CPLR 2001 Pre-’Ruffin’

In 2007, the Legislature amended CPLR 2001 to include the language italicized above. The amendment came in response to the Court of Appeals’ decisions in cases such as Harris v. Niagara Falls Bd. of Educ., 6 N.Y.3d 155 (2006), and Matter of Frye v. Village of Tarrytown, 89 N.Y.2d 714 (1997), both of which concerned seemingly innocuous defects in commencement held to be jurisdictional. Harris affirmed dismissal of the action as untimely where the summons and complaint were filed bearing the index number of the special proceeding brought to permit late filing of the underlying notice of claim, rather than a newly purchased one as required under the commencement-by-filing system. See CPLR 304, 306-a. Frye held, in the context of an Article 78 proceeding, that the commencement-by-filing process was not complied with where the petitioner, pro se, filed only an unexecuted order to show cause with the court, rather than the executed order to show cause or notice of petition.
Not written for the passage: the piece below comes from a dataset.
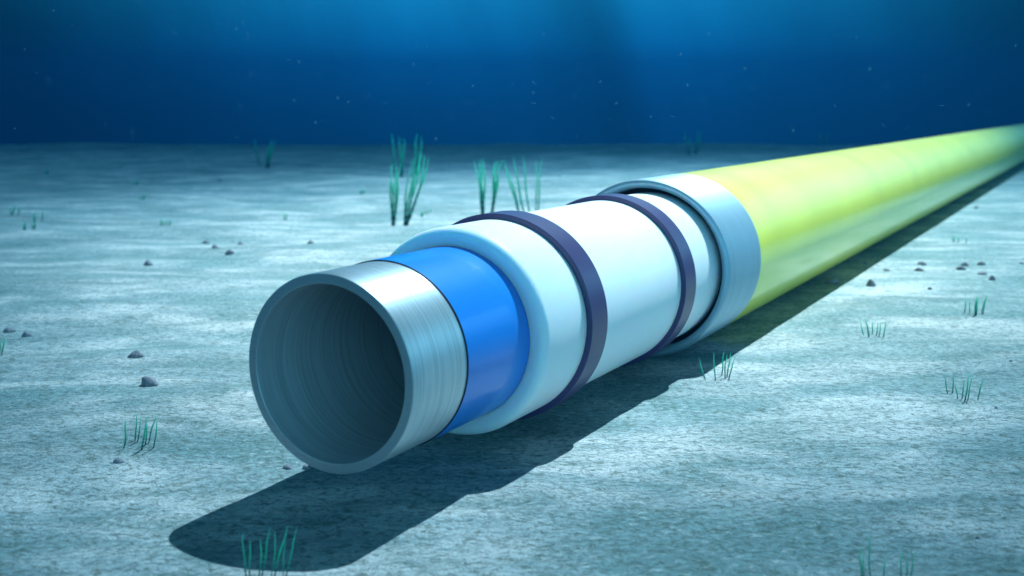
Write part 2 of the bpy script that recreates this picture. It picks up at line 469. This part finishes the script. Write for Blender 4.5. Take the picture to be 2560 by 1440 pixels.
# ------------------------------------------------------------------ seagrass
def blade_mesh(base, tip, width, curl, seed, thick=0.45):
    """a tapering, slightly waving blade from base to tip (local coordinates)"""
    rnd = random.Random(seed)
    n, k = 16, 6
    ax = tip - base
    ln = ax.length
    side = Vector((1, 0, 0)); back = Vector((0, 1, 0))
    ph, ph2 = rnd.uniform(0, 6.28), rnd.uniform(0, 6.28)
    amp = ln*0.022*rnd.uniform(0.5, 1.3)
    tw = rnd.uniform(-0.7, 0.7)
    bm = bmesh.new(); rings = []
    for i in range(n + 1):
        t = i/n
        c = base + ax*t
        c = c + side*(curl*ln*(t**2 - t)*0.9 + amp*math.sin(ph + 7.5*t)*t) + back*(amp*math.sin(ph2 + 6*t)*t + 0.05*ln*curl*t*t)
        w = width*0.5*(0.75 + 0.55*math.sin(min(1, t*1.6)*math.pi*0.5))*(1 - t**2.6*0.9)*(1 + 0.14*math.sin(38*t + ph))
        a = tw*t
        u = Vector((math.cos(a), math.sin(a), 0)); v = Vector((-math.sin(a), math.cos(a), 0))
        rings.append([bm.verts.new(c + u*(w*math.cos(2*math.pi*q/k)) + v*(w*thick*math.sin(2*math.pi*q/k))) for q in range(k)])
    for a, b in zip(rings, rings[1:]):
        for q in range(k):
            bm.faces.new((a[q], a[(q + 1) % k], b[(q + 1) % k], b[q]))
    bm.faces.new(rings[0][::-1]); bm.faces.new(rings[-1])
    for f in bm.faces: f.smooth = True
    me = bpy.data.meshes.new('blade'); bm.to_mesh(me); bm.free()
    return me

def tuft(label, blades, wpx=4.0, name='seagrass_tuft', group='seagrass tufts on the seabed'):
    """blades: (base x, base y, tip x, tip y[, width factor]) read off the photo"""
    bx = sum(b[0] for b in blades)/len(blades); by = max(b[1] for b in blades)
    gx, gy = ground_at(bx, by)
    o0 = Vector((gx, gy, bed_height(gx, gy)))
    e = bpy.data.objects.new(name, None); COL.objects.link(e); e.location = o0
    e.empty_display_size = 0.1
    tag(e, label, 'seagrass', group)
    for i, b in enumerate(blades):
        x, y = ground_at(b[0], b[1])
        z = bed_height(x, y)
        d = depth_of(x, y)
        px = d/F_PX
        base = Vector((x, y, z - 2*px))
        h = (b[1] - b[3])*px/math.cos(PITCH)
        tip = Vector((x + (b[2] - b[0])*px, y + random.uniform(-0.12, 0.12)*h, z + h))
        wf = b[4] if len(b) > 4 else 1.0
        curl = random.uniform(-0.12, 0.12)
        me = blade_mesh(base - o0, tip - o0, wpx*0.85*wf*px, curl, int(b[0]*31 + b[1]*7 + i))
        link('blade', me, M_BLADE, e)
    return e
def sc(blades, k, ox, oy):
    return [(ox + b[0]/k, oy + b[1]/k, ox + b[2]/k, oy + b[3]/k) + tuple(b[4:]) for b in blades]

tuft('tuft of eight thin banded seagrass blades left of the open pipe end', sc([
    (350, 1250, 490, 400), (395, 1160, 425, 400), (690, 1040, 790, 190), (770, 1060, 960, 230), (885, 1290, 1145, 220, 1.5),
    (1000, 1150, 1110, 380), (1100, 1100, 1390, 180), (1240, 1240, 1440, 340)], 12, 280, 1020), 4.2)
tuft('tall wavy seagrass tuft in the tip of the pipe shadow, bottom edge', sc([
    (690, 1092, 680, 725), (715, 1085, 728, 790), (790, 1092, 810, 790), (812, 1092, 885, 695), (890, 1088, 945, 700, .8),
    (915, 1092, 1040, 665, 1.3), (1008, 1088, 1118, 670), (985, 1092, 1000, 800, .7)], 3.2, 400, 1100), 5.0)
tuft('seagrass tuft cut off by the bottom edge, right foreground', sc([
    (890, 1450, 868, 1290), (900, 1455, 880, 1310), (930, 1450, 908, 1225), (988, 1450, 990, 1335), (1065, 1450, 1060, 1310),
    (1092, 1452, 1098, 1320), (1108, 1450, 1120, 1310)], 1.8, 1660, 640), 4.4)
tuft('tuft of seven dark seagrass blades alone on the sand near the right edge', sc([
    (1278, 618, 1256, 520), (1298, 615, 1300, 510), (1322, 640, 1306, 560), (1342, 640, 1346, 550), (1355, 645, 1364, 510, 1.3),
    (1367, 645, 1376, 520), (1412, 640, 1434, 545)], 1.8, 1660, 640), 3.6)
tuft('tuft of six seagrass blades growing at the edge of the pipe shadow', sc([
    (187, 555, 153, 455), (232, 557, 220, 428), (260, 535, 266, 425), (275, 545, 281, 440), (283, 543, 298, 428), (292, 545, 318, 440)], 1.8, 1660, 640), 3.8)
tuft('small leaning seagrass tuft on bright sand between pipe shadow and right edge', sc([
    (190, 1225, 145, 1040), (255, 1245, 203, 1020, 1.5), (295, 1215, 288, 1045), (345, 1225, 346, 1060), (370, 1240, 380, 1045), (430, 1245, 442, 1030)], 4.8, 2120, 580), 3.4)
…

While one is hard-pressed to point to any demonstrable prejudice that accrued to the respondents in Harris or Frye, the Court of Appeals held that this was beside the point. Failure to strictly comply with the requirements of the commencement-by-filing system was deemed a non-remediable, jurisdictional defect: “[T]he extremely serious result of noncompliance, so long as an objection is timely raised by an appearing party, is outright dismissal of the proceeding.” Harris, 6 N.Y.3d at 158.